“Toda mi juventud la dejé en prisión por dos malditas letras que no tienen poder. Yo les daba vida”, dice Valmis Mejía, “el Bambi”, un excabecilla nacional de la Mara Salvatrucha (MS-13) convertido en predicador evangélico en una cárcel en el oeste de El Salvador.
De piel trigueña y 1.90 metros de estatura, el expandillero de 45 años forma parte del equipo de voleibol del penal de Apanteos, en la ciudad de Santa Ana, 60 kilómetros al oeste de San Salvador, donde hizo carrera en la organización criminal después de ser extraditado desde Los Ángeles, California, donde llegó como migrante y dio sus primeros pasos como pandillero.
En Apanteos, sus compañeros lo ponen de ejemplo de cómo los pandilleros se pueden transformar, aunque todavía lleva las gigantescas letras MS tatuadas en sus brazos y abdomen, señales de su antigua pertenencia a “la Salvatrucha”.
Su testimonio es un historial violento que le mereció una condena de 110 años de cárcel.
Antes de Apanteos, Mejía estuvo 10 años en la cárcel de máxima seguridad de Zacatecoluca. Su llegada a “Zacatraz” fue la “antesala del infierno”: recibió una “golpiza” del personal de seguridad para “bajar la agresividad”.
Intentó quitarse la vida en Zacatecoluca, pero se transformó cuando escuchó la prédica del ya fallecido pastor Édgar López. “No soy la misma persona” desde entonces, asegura.
Mejía sobrevivió años atrás a una revuelta carcelaria en la que lo dieron por muerto.
Inconsciente y “bañado en sangre”, fue llevado junto a los cadáveres de otros reclusos a una morgue del instituto forense. Cuando se disponían a clavarle el bisturí para determinar la causa del deceso, súbitamente despertó.
Las cicatrices que le provocaron durante las riñas son marcas de su cercanía con la muerte, asegura.
Los tatuajes que retratan su paso por la pandilla no tienen significado para él desde agosto de 2016, cuando se retiró de la banda.
“Mi deseo más grande es quitarme estas letras”, expresa sin miedo a su pasado. Pero como no puede hacerlo aún con láser, un procedimiento costoso y largo que no está a su alcance, se tatuó encima de ellas unas grandes equis para simbolizar su rechazo.

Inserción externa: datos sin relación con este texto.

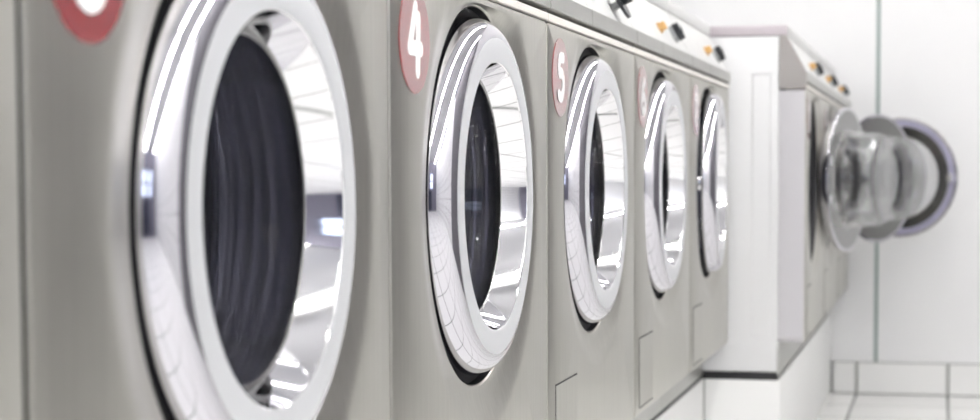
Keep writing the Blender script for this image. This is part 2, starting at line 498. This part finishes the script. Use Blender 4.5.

Se congratula de que con su testimonio le está “ganando almas a Satanás” para incorporarlas a la Iglesia bautista a la que dice pertenecer.
Cuando tenía 15 años emigró con su familia a la ciudad estadounidense de Los Ángeles, donde se incorporó a la MS en MacArthur Park, tras conocer a unos jóvenes de su natal Sonsonate que le enseñaron a vender droga.
Más adelante le dieron zapatillas Nike, pantalones con la cintura caída y le ofrecieron ingresar a la pandilla que se había fundado a inicios de los años ochenta en el sur de California.
Al entrar “lo brincaron”, como se denomina a la paliza de bienvenida, luego le dieron un arma que lo llevó a delinquir hasta caer preso y pasar dos años en una cárcel juvenil.
Una vez recobró su libertad fue deportado y llegó el 20 de agosto de 1996 a El Salvador. Regresó a Sonsonate (oeste), donde medró en la pandilla hasta alcanzar la posición de “ranflero”, título de los integrantes del mando nacional de la MS-13.
Cayó detenido y en diciembre fue encarcelado en Apanteos, pero debido a su prontuario de violencia fue trasladado a un presidio con centenares de pandilleros, casi todos “manchados de la cara”.
Le impusieron una pena de 110 años de cárcel por homicidios que no eran suyos, dice.
La condena lo derrumbó moralmente. “Dije: ‘aquí quedé, ya nunca más vuelvo a ver la calle'”, pero tras una revisión, se la rebajaron a 24 años de prisión. El año que viene queda libre.
Cuando recobre su libertad confía en ver a su hijo de 20 años y a su hija de 17, ambos residentes en Estados Unidos.
“Hasta ahorita no recibo visitas, nadie me viene a ver, pero un día voy abrazar a mis hijos”, asegura con un dejo de resignación.